I bed down on a thin mattress on the floor, next to the glowing heater, and cover myself in a thick matted wool blanket before the generator is turned off for the night. Curfew is at 9 p.m., and then there is silence.

Next morning, after a breakfast of eggs and stew and onions - the beverage choice is black or green tea - I pay by the hour for the generator to be turned on to power my computer and satellite phone to write and file a story.

The Afghans here haven't seen a laptop computer, and so keep a discreet distance - except for one enthralled boy, who watched my colorful screen saver as if it were an Oscar-winning movie.

After breakfast I hit the road, heading north toward Kabul. This portion of the ancient Silk Road is barren and rough, pinched by a landscape of frostbitten deserts.

As my driver plays unnerving games of "chicken" with oncoming traffic, I count a dozen camel trains loping south for the winter, packed high with woolen tents and bristling with the wares of a nomad's life: charcoal-black pots and pans, poles, shovels, and all manner of colorful cloth.

At midmorning, we stop and buy a sack of dull-pink skinned pomegranates. They explode with bright red seeds and juice, when inserted with a dirty thumb to break apart the fruit. There is yogurt too, white and flowing, bitter without sugar.

"Where did you get that scar?" I ask the driver, pointing to the four-inch line across the top of his left hand. He tells the story easily, as one might talk of changing a spark plug.

Personal relationships are functions of honor, pride, and individual toughness, he begins philosophically. Here the pinnacle of bravery - or foolhardiness - is described the same way, as one who "does not fear God."

"I was with friends, and we wanted to show how brave we were," he says. They put a thin metal rod from an AK-47 assault rifle into a fire until it was red hot. My driver - his name remains a mystery, in the same way that I will never know how he fixed our leaking fuel line - laid the rod across his hand, branding himself.

"I didn't flinch," he boasted, his boyish face breaking into a big smile. "That's how powerful I am."

Bravado? Maybe. But it comes in handy at sporadic checkpoints. Taliban militiamen flag us down and ask for a road tax - a bribe anywhere else - and hand out receipts. "Why do you bother taking this infidel around with you?" he is chided at one stop by two turbaned gunmen.

They mean business, as evident in the decorations at their checkpoint. The Taliban are known for their uncompromising interpretation of Islamic law, which for them forbids images of any living thing, and music. Like others across the country, this checkpoint is festooned with great bunches of shimmering black cassettes and videotapes that have been confiscated from cars.

As we pull away from the barrier, my driver reaches behind his ashtray with a mischievous smirk, to the place where he hides his own music. Without a word, he pops in the tape - and hits the accelerator.

The smoke from roasting meat wafts through the bazaars in southern Afghanistan, soon after sunset. Men gather on rug-covered platforms a few feet above the muddy earth, kicking off their shoes to eat fresh bread, meat and stew.

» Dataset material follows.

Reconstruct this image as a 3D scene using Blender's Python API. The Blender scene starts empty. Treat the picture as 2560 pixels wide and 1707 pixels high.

Smugglers abound, telling stories of the road that verge on the fantastic - and point to how wild life here can be. When I was working through my fifth skewer of kebab - two pieces of meat on either side of a thick chunk of fat - a man with a bountiful face started to tell me his story.

Working his Muslim prayer beads with his thumb and forefinger, he told of his cross-border operations with Iran - nothing uncommon there - and then of his recent job as a farm laborer in the pistachio orchards of southern Iran. He had a dispute with his boss over money, the man lunged at him, and the smuggler smashed him over the head with a shovel.

"Those Iranians are cowards, and they treat us badly," the smuggler said, keeping a straight face. He took another handful of rice, mashed it into a piece of bread, then dipped it in stew.

"Aren't they after you?" I ventured.

"No, I'm going back after him," he said, showing where his eye was still swollen from the punch he received. Wiping his lips, he then gave me his prayer beads, as a gift. "Don't forget me - or Afghanistan!" he said. How could I?